Искал и, между прочим, нашел. Именно это особо бесит нашего либерала. Именно это порождает его — иногда кажущуюся необъяснимой — густопсовую антисоветскость. И даже когда такой либерал начинает через губу похваливать что-то в СССР, как это делает Быков, не обольщайтесь — это способ убить советское за счет ядовитой интерпретации. Тут я снова возвращаю читателя к метафоре об эсэсовце и узниках. И привожу всего лишь одну цитату из всё той же лекции о Достоевском. Поговорив заодно и о Льве Толстом и посоветовав следовать «завещанному двумя титанами» «жизнеприятию» (то есть принимать жизнь, какая она есть, с ее неисправимой скверной — этакая гностика мимоходом!), а также, походя, коснувшись и Горького, «учительствующий» литератор заявляет следующее.

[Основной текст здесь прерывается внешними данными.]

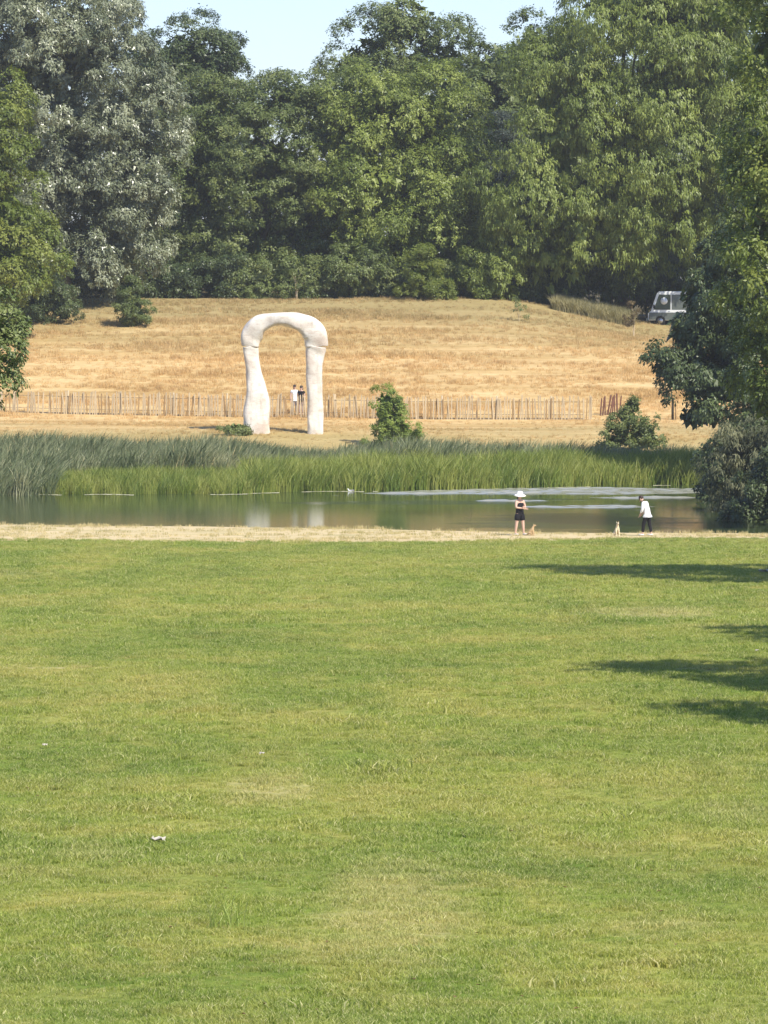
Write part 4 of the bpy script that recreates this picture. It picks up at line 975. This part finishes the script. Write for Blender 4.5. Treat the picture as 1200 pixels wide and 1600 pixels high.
scrap('tiny white scrap on the lawn below the arch', 409, 1183, .075, .09, 2)
scrap('small white scrap on the lawn near the left edge', 70, 1170, .08, .12, 3)
scrap('small white scrap on the shaded lawn at the right edge', 1183, 1020, .07, .16, 4)
scrap('small pale scrap on the far lawn at the right edge, beyond the shadows', 1195, 897, .45, .3, 5)
def bird(lab, px, py, k, rz):
    r = ray(px, py); tt = -EYE / r.z; p = Vector((r.x * tt, r.y * tt, 0)); t = thing('gull', lab, 'bird', p, rz)
    e = MB(); e.ball(v(0, 0, .05) * k, (.23 * k, .095 * k, .075 * k), 12, 8); e.tube([v(-.15, 0, .07) * k, v(-.21, 0, .13) * k, v(-.22, 0, .17) * k], [.05 * k, .035 * k, .035 * k], 8)
    e.ball(v(-.235, 0, .175) * k, .042 * k, 8, 6); e.tube([v(.18, 0, .06) * k, v(.32, 0, .09) * k], [.05 * k, .01 * k], 6); e.obj('body', M['white'], t)
    e = MB(); e.tube([v(-.27, 0, .17) * k, v(-.325, 0, .163) * k], [.014 * k, .004 * k], 6); e.obj('beak', M['tan'], t)
    for s in (-1, 1):
        e = MB(); e.ball(v(.06, .075 * s, .075) * k, (.19 * k, .022 * k, .05 * k), 10, 6); e.obj('wing', M['grey_c'], t)
bird('white water bird afloat by the green sedge, right of the arch', 549, 768, .72, 0)
# tall tuft of long blades standing out of the lawn
tp = hit(355, 1450)
link('long_grass_tuft', tuft_mesh('long_grass_tuft', M['bladepale'], 34, .20, .36, .012, 0, 5, 301, .9), None, 'tuft of long pale blades standing out of the lawn, lower left', 'grass tuft').location = tp

# ------------------------------------------------------------------ air
hz = NT('haze_air'); pv = hz.n('VolumePrincipled'); pv.inputs['Color'].default_value = (.95, .95, .92, 1); pv.inputs['Density'].default_value = .00019; pv.inputs['Anisotropy'].default_value = .2
hz.l(pv.outputs[0], hz.out.inputs['Volume'])
mb = MB(); mb.box((0, 1440, 22), (2600, 3300, 52)); link('haze', mb.mesh('haze', hz.m), kind='stuff')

«Горький в Луке имел в виду Толстого. Он почувствовал в Толстом главное — его глубинное неверие в человека. Толстой думает, что человеку нужна традиция, вера, воспитание, семья, род — масса внешних обстоятельств, чтобы удержаться от ужасного. Толстой в самого человека не верит. Отдельный человек обречен. А вот Достоевский, как не странно, мрачный, кровавый Достоевский в человека верит. Человеку надо пасть… — далее о величии в падении (тут, правда, становится совсем непонятно, как по этому признаку противопоставить Достоевского Толстому, ведь и у того «не согрешив, не покаешься»), но главное, идеологическое, в конце, — Парадокс! Строй, который верил в человека, который награждал его всеми добродетелями, кончил катастрофой, а строй, который не верил в человека, пришел к удивительному комфорту».
То, что не к месту и «идеологично» до неприличия — понять можно. Постмодернистский пропагандист так и должен действовать — мешая цитаты, как шулер карты. То, что опять про «комфорт», — смешно и лишний раз показывает, что меньшинство с этой самой буквы всерьез помешано. То, что как бы говорится, что в СССР «хотели как лучше, но…» — это как раз на тему о похвале через губу. Но вот что поражает действительно — это как в результате всего этого балабольства совершенно переворачивается с ног на голову четкий и ясный смысл идей русских классиков. Четкий, ясный, легко доказуемый.
Что же это вы на русских писателей, господин хороший, так грубо — главное, что ГРУБО — клевещете?